Sheila Warren and Sumedha Deshmukh from WEF Explain Why Effective Crypto Regulations Take Time and Caution

Sheila Warren, Deputy Head of the C4IR; Member of the Executive Committee, World Economic Forum,  and Sumedha Deshmukh Platform Curator, Blockchain and Digital Currency, World Economic Forum, recently published their views on why effective cryptocurrency regulations will take time to develop.

As noted (on August 9, 2021) in a blog post by the World Economic Forum, the US Congress is currently in the process of negotiating a bipartisan infrastructure bill “with the hopes of passing sweeping legislation that will invest in areas such as transportation, climate initiatives, and broadband access.” And “buried” within the text is something “seemingly unrelated: a proposal related to taxing cryptocurrencies,” the blog added.
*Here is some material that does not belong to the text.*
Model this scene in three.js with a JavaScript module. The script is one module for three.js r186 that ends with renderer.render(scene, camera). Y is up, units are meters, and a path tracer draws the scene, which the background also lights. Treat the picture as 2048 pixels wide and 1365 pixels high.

Warren and Deshmukh have pointed out that they want to “focus squarely on a topic not often taken to heart: premature regulation.”

Warren and Deshmukh clarified that they’re “not anti-regulation.”

They added:

“At the World Economic Forum, a big part of our role is working directly with a global set of stakeholders, including policymakers and regulators, to assess how to accelerate the benefits of technology and mitigate its risks. We are not naïve and nor do we deny that there are risks with any new technology and its evolution. With this, crypto is no exception.”

They further noted that this attitude is reflected in “much of the crypto community at-large.” Leaders across business, innovation and civil society “recognize the role regulation and policy makers can play” and they’ve seen industry leaders welcoming “regulatory clarity.”

They also noted that initiatives such as the DeFi Education Fund (DEF) reflect the sector’s “desire to support the education of government actors on these complicated topics.”

However, progress on this front “cannot – and should not – happen overnight,” Warren and Deshukh wrote while adding that the last 10 years have offered key insights into the “shortcomings of the financial system as it stands.”

In the US and internationally, we’ve seen the consequences of “increasing inequality, stagnant growth, and a lack of transparency” and in certain cases, the result has been “disillusionment and resignation.” Meanwhile, in others, we’ve seen “large-scale civil unrest.”

They further noted:

“At a minimum, there are aspects of the current financial system and the regulations surrounding it that are not working for people all over the world, including in the United States. Such a situation requires self-reflection and investigation into what’s gone wrong – and how to think creatively about new capabilities and resources. This approach is key to avoid diving headfirst into potentially re-creating or exacerbating the problems of the past.” 

They also mentioned:

“This is especially a concern with cryptocurrency, where the technology is generally poorly understood by the average person. It isn’t anyone’s fault – the space is relatively new and growing rapidly. It’s truly a full-time job to stay on top of it all. Crypto is one of many new areas that policymakers and regulators are juggling, which can make it difficult to fully understand the nuances of the technology and services within the space.”

That’s why it’s very important to move forward with caution around these questions, “ensuring that there’s enough time to get up to speed on these incredibly complex and novel issues,” they added while noting that “the emerging space of decentralized finance, which builds a variety of financial services on top of blockchain technology.”

As explained in the blog post, DeFi services are “not monolithic.” They represent different parts of the “technical stack, varying objectives, and services, and have different interactions with other services within the space,” the blog noted.

It also mentioned that at the same time, DeFi is “explicitly not the same as traditional finance, though there may be some similarities and overlap” and “failing to sift through the distinctions and regulate accordingly could significantly stifle innovation and progress.”

Here are certain principles for policymakers and regulatory authorities, according to WEF, to keep in mind as they go down this path:

  • Don’t rush into regulation: Regulation can add value when it is carefully considered, evaluated, and weighed. Legislative rulemaking is usually a slow process for a reason.
  • Don’t shy away from industry: Many industry players are lucid about the potential risks within the space. Honest projects welcome clarity and seek to avoid mishaps down the road. Dialogue between the public and private sectors can be extremely useful and have — in our experience — resulted in action-oriented outputs like the DeFi Policy-Maker Toolkit and the CBDC Policy-Maker Toolkit.
  • Tech neutrality is essential: Regulating the underlying technology itself, especially in a space that is changing as quickly as crypto, may be a fast path to unintentionally anointing winners that may or may not be the optimal choice for constituents. Being technology neutral has always been a core principle of policymaking for this reason, and this approach isn’t something that demands change at this point in time.

As mentioned in the blog post, jurisdictions that are “thoughtful, cautious, and collaborative will find themselves attracting the new era of internet pioneers.”

The blog concluded:

“In doing so, those jurisdictions will provide their constituents with a critical asset: front-line access to the digital economy.”